Yet in this perceived void of lacking and emptiness, there remains a very important component to our field of vision, for suddenly open for the entire world to view, the earth lies naked before both creature and man— exposed, unprotected and vulnerable. Gone are the colorful coverings of flowers and leaves which act as accessorizing baubles and wrappings. Gone are the tall grasses and heavy ladened branches bearing fruit and flower. What remains is an intricately woven skeletal system, the undercarriage of our natural world.
Cautiously, and a bit weary, we peer out upon this barren landscape, sad and forlorn, fearing that we are doomed to grey gloomy skies, long dark nights and a lack of visual stimulation. But thankfully a slow hesitant joy begins to claim our mood, for upon closer inspection we realize that we are not the helpless victims of Loss and Void, but rather we discover that we have been granted a tiny treasured lagniappe, a treat for all of our senses, for spread out majestically before us is a different type of visual splendor—one which appears more delicate and almost fragile than what had departed–for here, in what we now find at our grasp, is beauty in its most basic simplicity.
Branches, limbs, sticks, stones, straw, bark, cones and moss—these are the bare essentials which Nature generously offers to our visually weary senses. Wonderfully we rejoice for we now know that we have not been flung out helplessly to fester in a world of monotones and dull eyed death. Here in this seemingly cold and barren world– beauty is to be had, to be seen and to be touched. The visual wonders still abound.
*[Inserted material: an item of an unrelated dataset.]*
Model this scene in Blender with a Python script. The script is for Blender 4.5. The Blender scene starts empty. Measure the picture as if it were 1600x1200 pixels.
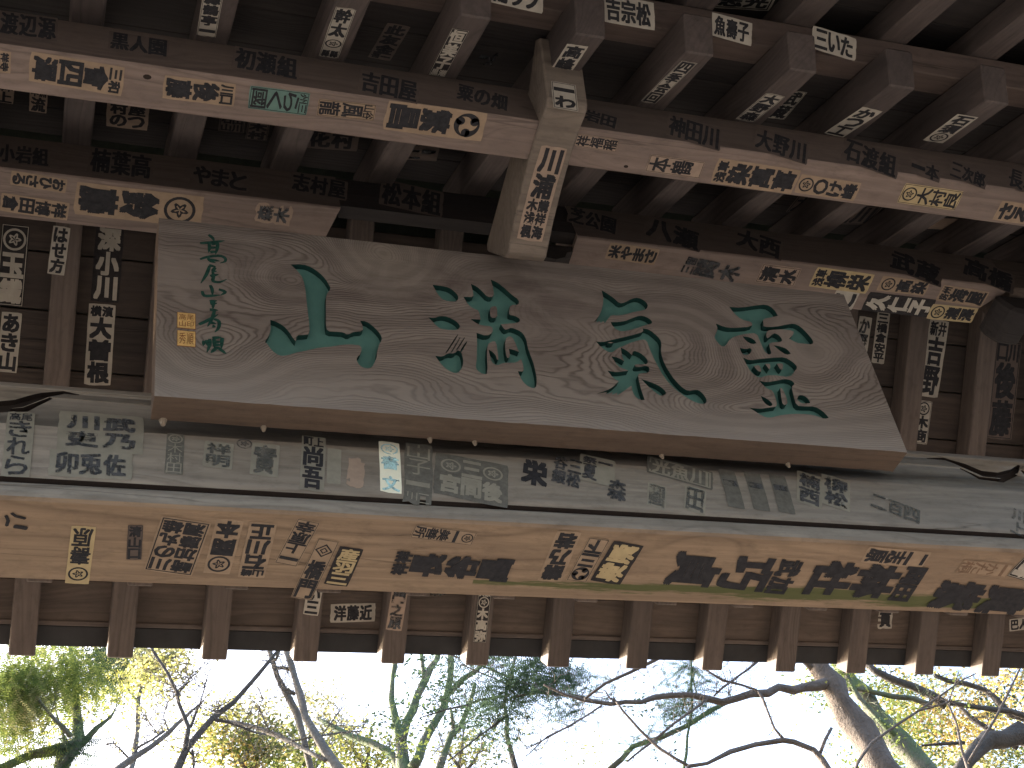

These visual treasures are not the garish over the top harlots of those previous seasons, but rather these beauties remain understated, subtle and quiet. They speak of structure, shape, texture and tone offering us a tactile reminder that our visual needs have not been forgotten. Old man Winter may be hard and harsh, but he is not unkind. As you fight the deep calling to venture outside to a world of cold wind, freezing rain and gloomy grays, do not be discouraged—Nature knows your need and she has provided.